▶ **PROBLEM STATEMENT**
Extract everything from the first line through the line with "from mathutils import Vector, Matrix", both ends included, except for any pictures.

▶ **DATASET SECTION**
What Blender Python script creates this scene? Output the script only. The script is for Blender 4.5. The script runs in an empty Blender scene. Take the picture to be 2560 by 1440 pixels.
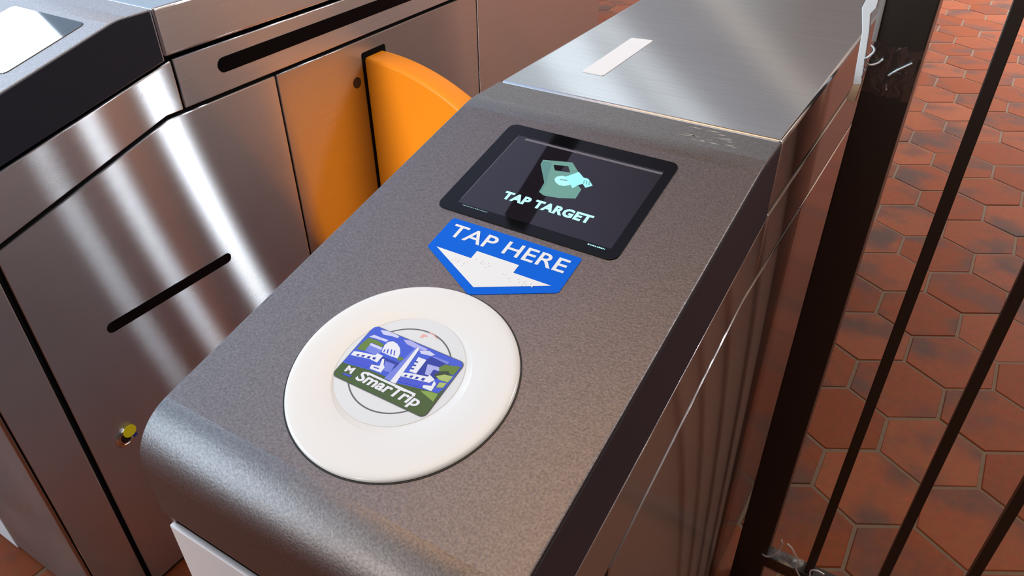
import bpy, bmesh, math, random
from math import sin, cos, pi, radians
from mathutils import Vector, Matrix

scene = bpy.context.scene
COL = scene.collection

# ------------------------------------------------------------------ camera
# working frame: millimetres, camera eye at the origin, y along the gates, z up
EYE = 1.33                                    # eye height over the floor in metres
cam_data = bpy.data.cameras.new('camera')
cam_data.sensor_width = 36.0
cam_data.lens = 1885.98 / 2560 * 36.0
cam_data.clip_start = 0.02
cam = bpy.data.objects.new('camera', cam_data)
COL.objects.link(cam)
ROT = Matrix(((0.85032965, 0.52616833, -0.00929387),
              (-0.30144059, 0.50147606, 0.81095952),
              (0.43136187, -0.68678137, 0.58502845)))
cam.matrix_world = Matrix.Translation((0, 0, EYE)) @ ROT.transposed().to_4x4()
scene.camera = cam

scene.view_settings.view_transform = 'Standard'
scene.view_settings.look = 'None'
scene.view_settings.gamma = 1.0
scene.view_settings.use_curve_mapping = False
scene.view_settings.exposure = 0.0


# ------------------------------------------------------------------ world: daylight hall
def build_world():
    w = bpy.data.worlds.new('daylight_hall')
    scene.world = w
    w.use_nodes = True
    nt = w.node_tree
    nt.nodes.clear()
    out = nt.nodes.new('ShaderNodeOutputWorld')
    bg = nt.nodes.new('ShaderNodeBackground')
    nt.links.new(bg.outputs[0], out.inputs[0])
    tc = nt.nodes.new('ShaderNodeTexCoord')
    last = None
    base = nt.nodes.new('ShaderNodeRGB')
    base.outputs[0].default_value = (*WORLD_BASE, 1)
    last = base.outputs[0]
    for item in WORLD_LOBES:
        d, lo, hi, colr = item[:4]
        dot = nt.nodes.new('ShaderNodeVectorMath')
        dot.operation = 'DOT_PRODUCT'
        nt.links.new(tc.outputs['Generated'], dot.inputs[0])
        dot.inputs[1].default_value = Vector(d).normalized()
        mr = nt.nodes.new('ShaderNodeMapRange')
        mr.interpolation_type = 'SMOOTHSTEP'
        mr.inputs['From Min'].default_value = min(lo, hi)
        mr.inputs['From Max'].default_value = max(lo, hi)
        if lo > hi:
            mr.inputs['To Min'].default_value = 1.0
            mr.inputs['To Max'].default_value = 0.0
        val = dot.outputs['Value']
        if len(item) > 4 and item[5]:              # a rib: a thin band either side of a plane
            ab = nt.nodes.new('ShaderNodeMath')
            ab.operation = 'ABSOLUTE'
            nt.links.new(val, ab.inputs[0])
            val = ab.outputs[0]
        nt.links.new(val, mr.inputs['Value'])
        fac = mr.outputs['Result']
        if len(item) > 4:                          # only inside this part of the hall
            md, mlo, mhi = item[4]
            dm = nt.nodes.new('ShaderNodeVectorMath')
            dm.operation = 'DOT_PRODUCT'
            nt.links.new(tc.outputs['Generated'], dm.inputs[0])
            dm.inputs[1].default_value = Vector(md).normalized()
            m2 = nt.nodes.new('ShaderNodeMapRange')
            m2.interpolation_type = 'SMOOTHSTEP'
            m2.inputs['From Min'].default_value = mlo
            m2.inputs['From Max'].default_value = mhi
            nt.links.new(dm.outputs['Value'], m2.inputs['Value'])
            mul = nt.nodes.new('ShaderNodeMath')
            mul.operation = 'MULTIPLY'
            nt.links.new(fac, mul.inputs[0])
            nt.links.new(m2.outputs['Result'], mul.inputs[1])
            fac = mul.outputs[0]
        mx = nt.nodes.new('ShaderNodeMix')
        mx.data_type = 'RGBA'
        mx.blend_type = 'MIX'
        nt.links.new(fac, mx.inputs[0])
        nt.links.new(last, mx.inputs[6])
        mx.inputs[7].default_value = (*colr, 1)
        last = mx.outputs[2]
    nt.links.new(last, bg.inputs['Color'])
    bg.inputs['Strength'].default_value = 1.0


def azel(az, el):
    az, el = radians(az), radians(el)
    return Vector((sin(az) * cos(el), cos(az) * cos(el), sin(el)))


def rib(a, b):
    """normal of the plane that holds two directions of the hall"""
    return azel(*a).cross(azel(*b)).normalized()


AHEAD = ((-0.38, 0.87, 0.31), 0.88, 0.95)
WORLD_BASE = (0.40, 0.36, 0.33)
WORLD_LOBES = [
    ((-0.55, -0.82, 0.28), 0.45, 0.92, (1.25, 1.20, 1.15)),  # open entrance behind
    ((1.0, -0.25, 0.15), 0.15, 0.75, (0.06, 0.048, 0.042)),  # dim side
    ((0.80, 0.58, 0.20), 0.84, 0.975, (1.0, 0.70, 0.54)),    # added warm glow, right and ahead, brightens the far gate's strip
    ((0.15, 1.0, 0.25), 0.78, 0.97, (0.32, 0.27, 0.26)),     # ahead
    ((0.42, 0.64, 0.64), 0.84, 0.98, (1.45, 1.10, 0.88)),    # warm lit vault ahead
    ((0.45, 0.30, 0.84), 0.88, 0.99, (0.70, 0.76, 0.88)),    # cool skylight overhead
    ((-0.18, 0.55, 0.80), 0.86, 0.985, (0.20, 0.135, 0.10)),  # dark vault ribs
    ((-0.62, 0.25, 0.74), 0.84, 0.98, (0.66, 0.67, 1.0)),  # cool vault on the left
    ((-0.20, 0.06, 0.97), 0.90, 0.995, (2.2, 1.48, 0.90)),  # warm vault straight overhead
    ((-0.62, 0.75, 0.25), 0.88, 0.99, (0.85, 0.95, 1.02)),   # open end ahead
    (-rib((-17.2, 14.6), (-10.0, 20.3)), -0.006, 0.012, (0.36, 0.34, 0.36), AHEAD, False),   # vault edge ahead
    (rib((-17.2, 14.6), (-10.0, 20.3)), 0.012, 0.006, (0.95, 0.84, 0.72), AHEAD, True),
    (rib((-22.5, 18.8), (-18.9, 21.8)), 0.020, 0.012, (1.15, 1.22, 1.27), AHEAD, True),
    (-rib((-25.0, 19.0), (-21.8, 21.6)), -0.006, 0.006, (0.70, 0.77, 0.83), AHEAD, False),
    (rib((-28.0, 18.2), (-25.1, 21.6)), 0.034, 0.026, (1.5, 1.65, 1.75), AHEAD, True),
    ((-0.92, -0.10, 0.30), 0.55, 0.95, (0.78, 1.06, 1.42)),  # open entrance on the left
    ((-0.80, -0.55, 0.24), 0.89, 0.988, (2.7, 3.5, 4.2)),     # bright doorway, left and behind
]
build_world()


def area(name, pos, target, sx, sy, watts, colr, roll=None):
    l = bpy.data.lights.new(name, 'AREA')
    l.shape = 'RECTANGLE'
    l.size, l.size_y = sx, sy
    l.energy = watts
    l.color = colr
    o = bpy.data.objects.new(name, l)
    COL.objects.link(o)
    o.location = pos
    z = (Vector(pos) - Vector(target)).normalized()
    x = Vector(roll or (1, 0, 0))
    x = (x - z * x.dot(z)).normalized()
    y = z.cross(x)
    o.rotation_euler = Matrix((x, y, z)).transposed().to_euler()
    return o


SKY_K = 0.022
# skylight strips of the hall (their streaks show on the brushed steel)
REF = Vector((-1.055, 0.62, 0.72))
for ly, wid, pw in ((0.497, 0.24, 185), (0.420, 0.20, 66), (0.360, 0.24, 36)):
    lx = 0.62 * math.sqrt(1 - ly * ly)
    lz = math.sqrt(1 - ly * ly - lx * lx)
    d = Vector((lx, ly, lz))
    tang = Vector((0, 1, 0)) - d * ly
    s = area('skylight_strip', REF + d * 12, REF, wid, 1.8, pw * SKY_K, (0.80, 0.92, 1.0), tang)
    s.data.spread = radians(20)
# bright window of the side hall
area('side_window_daylight', (-8.0, 2.02, 4.20), (0.0, 2.02, 4.20), 1.5, 1.3, 34, (0.86, 0.94, 1.0), (0, 1, 0))
# daylight over the far floor
far = area('far_daylight', (2.2, 8.2, 5.5), (0.9, 5.8, 0.0), 3.0, 3.0, 125, (0.94, 0.95, 1.08))
far.data.spread = radians(46)
# added lamp behind the eye, a narrow beam that brightens the flap
flap_fill = area('flap_fill_lamp', (-1.3, -4.2, 2.7), (-0.92, 1.13, 0.55), 0.8, 0.8, 2.7, (1.0, 0.96, 0.9))
flap_fill.data.spread = radians(14)


# ------------------------------------------------------------------ materials
def new_mat(name):
    m = bpy.data.materials.new(name)
    m.use_nodes = True
    nt = m.node_tree
    return m, nt, nt.nodes['Principled BSDF']


def plain(name, colr, rough=0.5, metal=0.0, spec=0.5, emit=None, coat=0.0):
    m, nt, b = new_mat(name)
    b.inputs['Base Color'].default_value = (*colr, 1)
    b.inputs['Roughness'].default_value = rough
    b.inputs['Metallic'].default_value = metal
    b.inputs['Specular IOR Level'].default_value = spec
    if coat:
        b.inputs['Coat Weight'].default_value = coat
        b.inputs['Coat Roughness'].default_value = 0.05
    if emit:
        b.inputs['Emission Color'].default_value = (*colr, 1)
        b.inputs['Emission Strength'].default_value = emit
    return m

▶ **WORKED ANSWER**
What Blender Python script creates this scene? Output the script only. The script is for Blender 4.5. The script runs in an empty Blender scene. Take the picture to be 2560 by 1440 pixels.
import bpy, bmesh, math, random
from math import sin, cos, pi, radians
from mathutils import Vector, Matrix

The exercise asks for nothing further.